Despite its 1-9 record at the midseason mark, the co-ed Water Polo Club is confident its luck will change during the second half of the season.
The team went 0-4 last weekend at Virginia in a tournament against their conference foes.
The club currently stands in ninth place out of 10 teams in the Atlantic division of the Collegiate Water Polo Association. Its only win came at the beginning of the season against Tobacco Road rival North Carolina.
According to team president Nicholas Morse, a junior in business management, the team is stronger than last year’s squad, which finished ninth overall.
“Our goals are to show up more in games and have fewer blowouts, which we’ve been doing already,” he said. “This year we are hoping to finish sixth or seventh. We have a solid chance to do this.”
The team’s numbers have more than doubled since last year, which Morse said can be attributed to the team’s aggressive recruiting in the off-season. The team currently boasts more than 40 members, which third-year member Davis Murphy said is the most it has had since he joined.

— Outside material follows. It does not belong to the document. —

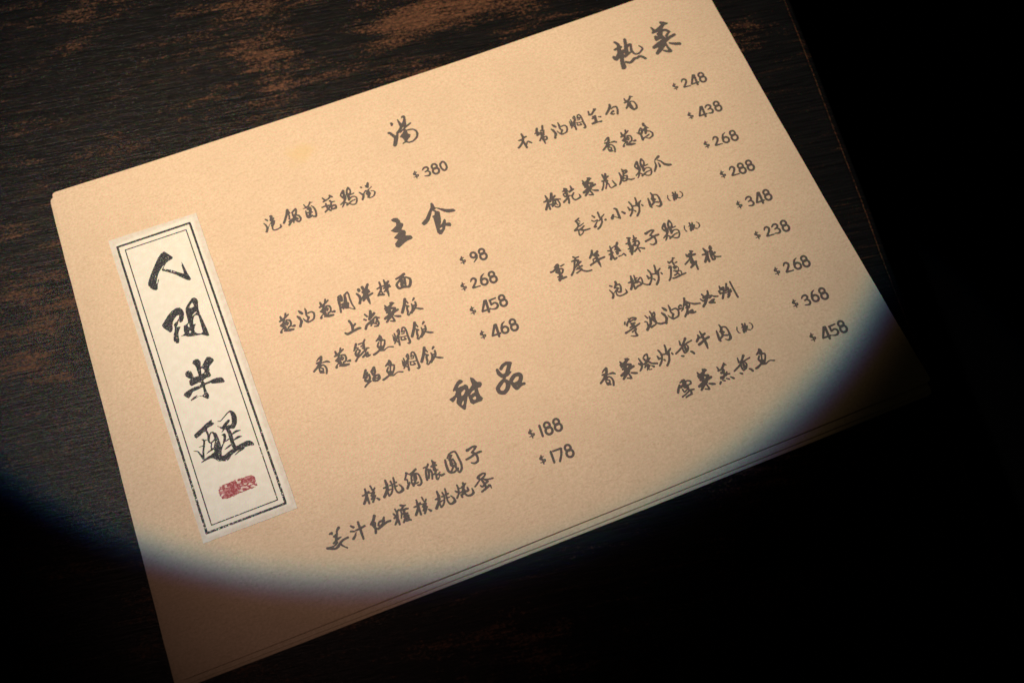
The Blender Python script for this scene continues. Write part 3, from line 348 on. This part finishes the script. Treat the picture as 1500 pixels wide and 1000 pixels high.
def wood_material(edge=False):
    k = NT('worn_wood_edge' if edge else 'dark_stained_wood')
    # object x runs along the grain
    long_ = k.coord(0.0, (1.0, 7.0, 1.0))
    longer = k.coord(0.03, (1.0, 24.0, 1.0))
    patch = k.coord(0.22, (1.0, 2.2, 1.0))
    big = k.noise(patch, 14.0, 7, 0.66, 0.8)
    mid = k.noise(long_, 34, 8, 0.72, 0.5)
    streak = k.noise(longer, 16, 6, 0.68, 0.3)
    hair = k.noise(longer, 46, 6, 0.72, 0.35)
    grit = k.noise(k.coord(0, (1, 1.6, 1)), 620, 5, 0.75)
    # places where hands and plates have rubbed the stain off (table frame, mm)
    tc = k.n('ShaderNodeTexCoord')
    rub = None
    for (sx, sy, rx, ry, amt) in ((12, 134, 58, 14, 0.15), (70, 140, 26, 10, 0.14), (-62, 158, 50, 9, 0.09), (-30, 200, 90, 7, 0.09),
                                  (-78, 133, 45, 9, 0.06), (-196, 48, 46, 22, 0.07), (150, 90, 14, 6, 0.02), (-168, 12, 34, 16, 0.05)):
        mp = k.n('ShaderNodeMapping')
        mp.vector_type = 'TEXTURE'
        mp.inputs['Location'].default_value = (sx * MM, sy * MM, 0)
        mp.inputs['Scale'].default_value = (rx * MM, ry * MM, 1)
        k.link(tc.outputs['Object'], mp.inputs['Vector'])
        ln = k.n('ShaderNodeVectorMath', operation='LENGTH')
        k.link(mp.outputs['Vector'], ln.inputs[0])
        f = k.ramp(ln.outputs['Value'], 0.1, 1.25, amt, 0.0)
        rub = f if rub is None else k.math('ADD', rub, f)
    worn = k.math('ADD', k.math('MULTIPLY', big, 0.75), k.math('MULTIPLY', mid, 0.70))
    worn = k.math('ADD', worn, k.math('MULTIPLY', k.math('SUBTRACT', grit, 0.5), 0.62))
    worn = k.math('ADD', worn, rub)
    right = k.n('ShaderNodeSeparateXYZ')
    k.link(tc.outputs['Object'], right.inputs[0])
    worn = k.math('SUBTRACT', worn, k.ramp(right.outputs[0], 0.10, 0.16, 0, 0.09))
    mask = k.ramp(worn, 0.76, 0.96)
    sparse = k.ramp(k.math('ADD', k.math('MULTIPLY', streak, 0.6), k.math('ADD', k.math('MULTIPLY', mid, 0.3), k.math('MULTIPLY', grit, 0.2))), 0.58, 0.72, 0, 0.30)
    m = k.math('MULTIPLY', k.math('MAXIMUM', mask, sparse), k.ramp(hair, 0.30, 0.60, 0.30, 1.0))
    dark = k.mix(k.ramp(hair, 0.3, 0.7), (0.0030, 0.0028, 0.0024), (0.0095, 0.0078, 0.0062))
    brown = k.mix(k.ramp(grit, 0.32, 0.72), (0.036, 0.0140, 0.0062), (0.165, 0.063, 0.026))
    if edge:
        m = k.ramp(k.math('ADD', k.math('MULTIPLY', grit, 0.5), k.math('MULTIPLY', mid, 0.5)), 0.42, 0.56, 0.15, 0.9)
    col = k.mix(m, dark, brown)
    # relief: combed ridges along the grain and small pits
    fine = k.noise(k.coord(0.03, (1, 9, 1)), 150, 5, 0.75)
    h = k.math('ADD', k.math('MULTIPLY', hair, 1.0), k.math('MULTIPLY', streak, 0.5))
    h = k.math('ADD', h, k.math('MULTIPLY', fine, 0.38))
    k.bump(h, 0.9, 0.00024)
    k.b.inputs['Specular Tint'].default_value = (1.0, 0.80, 0.60, 1)
    return k.done(col, k.ramp(m, 0, 1, 0.24, 0.46), 0.10)

# ---------------------------------------------------------------- object helpers
def mesh_obj(name, verts, faces, mat, parent=None, smooth=False):
    me = bpy.data.meshes.new(name)
    me.from_pydata(verts, [], faces)
    me.materials.append(mat)
    if smooth:
        me.shade_smooth()
    me.update()
    o = bpy.data.objects.new(name, me)
    COL.objects.link(o)
    if parent is not None:
        o.parent = parent
    return o

def empty(name, loc, rz, label, category, group=None):
    o = bpy.data.objects.new(name, None)
    COL.objects.link(o)
    o.empty_display_size = 0.02
    o.location = Vector(loc) * MM
    o.rotation_euler = (0, 0, rz)
    o['label'] = label
    o['category'] = category
    if group:
        o['group'] = group
    return o

# ---------------------------------------------------------------- value noise on the page
class VNoise:
    def __init__(self, seed):
        self.g = np.random.RandomState(seed).rand(257, 257)
    def __call__(self, x, y, s):
        u = x / s + 1000.37; v = y / s + 1000.71
        iu = np.floor(u).astype(int); iv = np.floor(v).astype(int)
        fu = u - iu; fv = v - iv
        fu = fu * fu * (3 - 2 * fu); fv = fv * fv * (3 - 2 * fv)
        iu %= 256; iv %= 256
        g = self.g
        return (g[iu, iv] * (1 - fu) * (1 - fv) + g[iu + 1, iv] * fu * (1 - fv)
                + g[iu, iv + 1] * (1 - fu) * fv + g[iu + 1, iv + 1] * fu * fv)
VN = VNoise(3); VN2 = VNoise(11)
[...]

“We’ve consistently had a large turnout in practice compared to the first two years I was here,” Murphy, a junior in mechanical engineering, said. “We have a lot of new freshmen, which is also exciting. They’re picking up things pretty quick, but it’s a hard game to learn. It has a pretty steep learning curve.”
Water polo is a relatively new sport. Its popularity is mostly limited to the West Coast, according to first-year member Marie Newkirk. Newkirk, originally from California, is a competitive swimmer who joined the Water Polo Club for the cross training benefits of the sport.
“It’s really physically challenging,” Newkirk, a sophomore in international studies, said. “It’s nonstop. You’re treading the whole time. People don’t realize [that] you’re in eight-foot water. You’re not allowed to touch the bottom except during periods. You go from treading to sprinting down the pool for the whole period.”
Joseph Briggs, a sophomore in math, is another competitive swimmer who picked up the sport once he entered N.C. State.
“I didn’t want to swim laps anymore,” Briggs said. “I was really burnt out to where I didn’t want to swim competitively or do club swimming. Water polo was a good compromise, a team sport that was physical when I wasstill in the water.”
In addition to Newkirk, the team’s roster includes nine females. The CWPA features several teams that play with only males, but according to Morse, that is not requirement.
Alondra Izquierdo, a second-year player and a senior in mechanical engineering, said she doesn’t mind being one of the only females in the conference.
“It’s awesome because you get to show what you have and bring it,” Izquierdo said. “It’s interesting to see guys’ reactions when you’re playing, and they’re all guys, and you’re a chick, and you’re beating them down the pool.”
Genevieve Pike, a sophomore in chemical engineering, said there were benefits to being matched-up with males in a full contact sport.
“They’re like, ‘You can get away with this because you’re a girl,’ so that’s kind of cool,” Pike said.
Even though Pike gets to enjoy some advantages, she never feels as though she is lesser than the opposite sex.
“I don’t feel discriminated against or anything. I just feel like somebody else on the team,” said Pike.
With many new members, Newkirk said this season will ultimately serve as a rebuilding year. She said several key members were unable to make the trip to Virginia, accounting for its disappointing showing in the latest tournament.
Morse said the team plans to hold its own tournament next semester, with hopes of drawing teams from across the country.
But until then, the team remains focused on winning the remainder of its contests.
Earlier this season, N.C. State fell to powerhouses Duke and Virginia Tech. Briggs said the losses made the team realize how hard it would have to work this season to reach the level of the conference’s top teams.
“They both beat us pretty handily,” Briggs said. “It is kind of to be expected, because they were the two finalists last year for the conference.”